Borrowed feathers

16th June 2000 at 01:00
ON a visit to Norfolk last week, Education Secretary David Blunkett spent the night at the home of his Conservative predecessor Gillian Shephard.

Given the frequency that each accused the other of stealing their clothes before the general election, it is a wonder Mr Blunkett did not emerge the next morning in a dress.

But while Mrs Shephard is said to be impressed by Mr Blunkett's performance in her old job, there are signs that clear blue water is starting to open up between Labour and the Conservatives on education.

Tory leader William Hague has hit the headlines in recent weeks with his plans to free schools from what remains of local authority control and his attacks on education's "liberal elite" and Labour's targets to cut school exclusions.

Mr Hague - and it is he, rather than his education spokesperson, Theresa May, who is behind the recent announcements - has struck a chord with teachers fed up with central diktats from a Government who seem hell-bent on piling more and more pressure upon schools. Indeed, many of the Tories' pronouncements seem to have been lifted straight from teacher union pres releases.

As a target of Tory advances, teachers find themselves in the rather odd company of fox hunters, the hang 'em and flog 'em brigade and English nationalists.

Despite this, the Conservatives' new-found enthusiasm for education should be welcomed.
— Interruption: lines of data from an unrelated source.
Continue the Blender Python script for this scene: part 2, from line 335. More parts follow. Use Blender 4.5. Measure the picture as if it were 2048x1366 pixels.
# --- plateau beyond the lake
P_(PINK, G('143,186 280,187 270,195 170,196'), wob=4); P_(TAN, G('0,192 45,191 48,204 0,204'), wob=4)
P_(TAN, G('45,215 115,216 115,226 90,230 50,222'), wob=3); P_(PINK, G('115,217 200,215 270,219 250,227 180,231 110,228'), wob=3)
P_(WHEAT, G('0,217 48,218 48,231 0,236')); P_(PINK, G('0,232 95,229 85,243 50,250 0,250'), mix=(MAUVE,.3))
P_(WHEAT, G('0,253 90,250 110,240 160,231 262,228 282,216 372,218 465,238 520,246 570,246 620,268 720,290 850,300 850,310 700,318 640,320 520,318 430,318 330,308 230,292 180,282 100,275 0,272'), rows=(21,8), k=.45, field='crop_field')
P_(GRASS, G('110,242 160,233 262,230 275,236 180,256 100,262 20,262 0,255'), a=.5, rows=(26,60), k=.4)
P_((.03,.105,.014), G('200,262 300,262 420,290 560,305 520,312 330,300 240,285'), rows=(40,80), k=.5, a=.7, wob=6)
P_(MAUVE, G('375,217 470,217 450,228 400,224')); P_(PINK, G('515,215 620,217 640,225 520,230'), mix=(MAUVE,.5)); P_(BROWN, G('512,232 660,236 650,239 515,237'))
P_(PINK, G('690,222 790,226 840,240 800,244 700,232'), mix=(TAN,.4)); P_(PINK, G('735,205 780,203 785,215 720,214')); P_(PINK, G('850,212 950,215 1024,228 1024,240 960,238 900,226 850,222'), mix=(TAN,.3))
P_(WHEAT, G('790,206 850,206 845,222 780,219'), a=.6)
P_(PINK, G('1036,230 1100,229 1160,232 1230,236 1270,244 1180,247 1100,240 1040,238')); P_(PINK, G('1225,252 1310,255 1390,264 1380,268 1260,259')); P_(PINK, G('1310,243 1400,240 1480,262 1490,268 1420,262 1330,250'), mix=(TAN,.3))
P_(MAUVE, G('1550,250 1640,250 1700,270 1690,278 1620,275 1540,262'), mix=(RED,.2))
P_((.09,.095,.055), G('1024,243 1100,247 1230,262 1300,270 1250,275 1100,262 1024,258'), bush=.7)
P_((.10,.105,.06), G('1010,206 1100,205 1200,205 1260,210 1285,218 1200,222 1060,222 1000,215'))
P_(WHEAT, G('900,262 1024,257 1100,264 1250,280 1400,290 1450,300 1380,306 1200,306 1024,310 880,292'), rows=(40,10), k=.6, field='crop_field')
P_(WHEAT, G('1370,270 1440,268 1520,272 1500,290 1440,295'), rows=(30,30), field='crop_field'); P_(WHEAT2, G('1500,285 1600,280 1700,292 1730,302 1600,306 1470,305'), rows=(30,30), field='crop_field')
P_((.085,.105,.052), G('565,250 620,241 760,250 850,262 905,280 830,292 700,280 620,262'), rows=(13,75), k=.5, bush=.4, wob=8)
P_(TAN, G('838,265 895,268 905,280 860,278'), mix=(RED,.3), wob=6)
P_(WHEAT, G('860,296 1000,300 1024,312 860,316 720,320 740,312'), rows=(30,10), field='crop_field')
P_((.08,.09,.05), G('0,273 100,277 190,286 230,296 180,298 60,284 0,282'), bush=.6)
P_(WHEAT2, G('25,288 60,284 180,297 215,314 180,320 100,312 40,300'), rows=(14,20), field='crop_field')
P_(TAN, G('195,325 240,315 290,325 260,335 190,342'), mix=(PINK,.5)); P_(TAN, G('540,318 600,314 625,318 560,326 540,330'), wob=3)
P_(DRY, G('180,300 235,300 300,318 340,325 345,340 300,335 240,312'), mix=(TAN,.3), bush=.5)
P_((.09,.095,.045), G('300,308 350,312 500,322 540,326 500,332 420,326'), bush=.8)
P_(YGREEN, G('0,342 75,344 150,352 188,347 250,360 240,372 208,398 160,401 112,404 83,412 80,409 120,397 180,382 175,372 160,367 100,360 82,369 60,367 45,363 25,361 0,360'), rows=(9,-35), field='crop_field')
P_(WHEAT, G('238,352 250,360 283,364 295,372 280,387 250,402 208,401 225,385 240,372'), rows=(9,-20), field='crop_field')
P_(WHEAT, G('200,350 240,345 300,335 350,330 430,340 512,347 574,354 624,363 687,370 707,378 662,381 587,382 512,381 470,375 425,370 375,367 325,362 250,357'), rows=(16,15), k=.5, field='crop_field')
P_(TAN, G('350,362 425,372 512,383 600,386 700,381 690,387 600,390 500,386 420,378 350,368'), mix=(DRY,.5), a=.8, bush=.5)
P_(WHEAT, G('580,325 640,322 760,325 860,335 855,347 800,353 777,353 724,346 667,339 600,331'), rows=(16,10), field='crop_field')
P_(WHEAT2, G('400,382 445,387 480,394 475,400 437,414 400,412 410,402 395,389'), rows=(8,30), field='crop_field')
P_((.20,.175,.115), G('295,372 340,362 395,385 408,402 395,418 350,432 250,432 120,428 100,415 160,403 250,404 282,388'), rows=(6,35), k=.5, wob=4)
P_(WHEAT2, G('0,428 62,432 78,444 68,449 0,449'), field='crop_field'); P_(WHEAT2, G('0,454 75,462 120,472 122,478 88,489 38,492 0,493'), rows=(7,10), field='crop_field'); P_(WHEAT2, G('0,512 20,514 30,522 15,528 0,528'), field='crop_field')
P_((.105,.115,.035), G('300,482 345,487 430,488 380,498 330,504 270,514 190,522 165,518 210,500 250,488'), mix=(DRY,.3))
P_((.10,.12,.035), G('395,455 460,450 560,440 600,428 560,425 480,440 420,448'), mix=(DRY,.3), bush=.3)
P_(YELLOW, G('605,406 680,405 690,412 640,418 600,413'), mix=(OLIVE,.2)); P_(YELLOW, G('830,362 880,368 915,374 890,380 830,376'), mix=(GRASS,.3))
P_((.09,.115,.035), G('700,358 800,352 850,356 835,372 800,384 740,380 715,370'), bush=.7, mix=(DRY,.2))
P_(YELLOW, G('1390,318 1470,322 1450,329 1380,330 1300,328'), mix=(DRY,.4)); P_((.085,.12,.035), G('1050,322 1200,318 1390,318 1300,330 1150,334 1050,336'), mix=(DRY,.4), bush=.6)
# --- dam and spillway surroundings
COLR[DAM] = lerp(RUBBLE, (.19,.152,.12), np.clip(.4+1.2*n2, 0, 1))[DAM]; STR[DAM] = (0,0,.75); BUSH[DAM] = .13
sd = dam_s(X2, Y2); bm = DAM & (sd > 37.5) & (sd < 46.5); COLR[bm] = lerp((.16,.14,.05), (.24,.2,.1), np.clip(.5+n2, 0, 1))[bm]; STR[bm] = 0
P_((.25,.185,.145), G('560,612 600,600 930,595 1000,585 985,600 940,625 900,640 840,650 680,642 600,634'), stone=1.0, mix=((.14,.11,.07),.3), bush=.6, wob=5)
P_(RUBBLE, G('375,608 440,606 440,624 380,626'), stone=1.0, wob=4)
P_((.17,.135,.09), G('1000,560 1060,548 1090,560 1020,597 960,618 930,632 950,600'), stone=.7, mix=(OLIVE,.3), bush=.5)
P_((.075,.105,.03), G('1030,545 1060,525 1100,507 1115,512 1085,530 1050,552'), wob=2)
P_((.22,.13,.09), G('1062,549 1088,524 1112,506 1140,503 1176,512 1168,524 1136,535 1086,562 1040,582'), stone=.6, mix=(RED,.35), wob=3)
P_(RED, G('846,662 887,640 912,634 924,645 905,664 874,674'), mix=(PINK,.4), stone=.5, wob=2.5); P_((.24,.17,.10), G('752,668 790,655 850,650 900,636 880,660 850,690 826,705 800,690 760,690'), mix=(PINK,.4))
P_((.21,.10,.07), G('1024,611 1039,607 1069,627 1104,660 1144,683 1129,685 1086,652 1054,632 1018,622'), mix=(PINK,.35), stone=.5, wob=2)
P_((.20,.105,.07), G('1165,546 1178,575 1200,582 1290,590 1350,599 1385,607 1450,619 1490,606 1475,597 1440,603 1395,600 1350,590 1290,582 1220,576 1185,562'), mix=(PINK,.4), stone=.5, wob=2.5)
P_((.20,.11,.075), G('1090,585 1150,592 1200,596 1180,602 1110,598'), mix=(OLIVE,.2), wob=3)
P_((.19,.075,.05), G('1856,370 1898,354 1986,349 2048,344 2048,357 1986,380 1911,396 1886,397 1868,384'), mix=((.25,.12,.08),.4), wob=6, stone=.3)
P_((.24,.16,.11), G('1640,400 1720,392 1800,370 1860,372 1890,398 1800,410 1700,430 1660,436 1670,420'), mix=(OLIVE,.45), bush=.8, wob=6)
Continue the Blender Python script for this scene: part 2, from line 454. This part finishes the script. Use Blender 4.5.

For too long teachers themselves have been the only voice of opposition to Labour.

Yet, if Mr Hague really wants to become the teacher's friend he will have to put our money where his mouth is. His guarantee, if elected, to reduce taxes as a proportion of national income would mean less money to spend on reducing class sizes, hiring teachers and improving discipline.

To take just one example, Mr Hague said that his plan to send unruly pupils to "sin-bins" would be paid for out of existing budgets. But he has yet to say who will lose out.

With perhaps only a year until the next election, the Tories show signs of improvement. But so far, their policies amount to little more than opportunistic attacks on government weak spots. They need to do more serious thinking if they are to have a suit of education clothes they can truly call their own.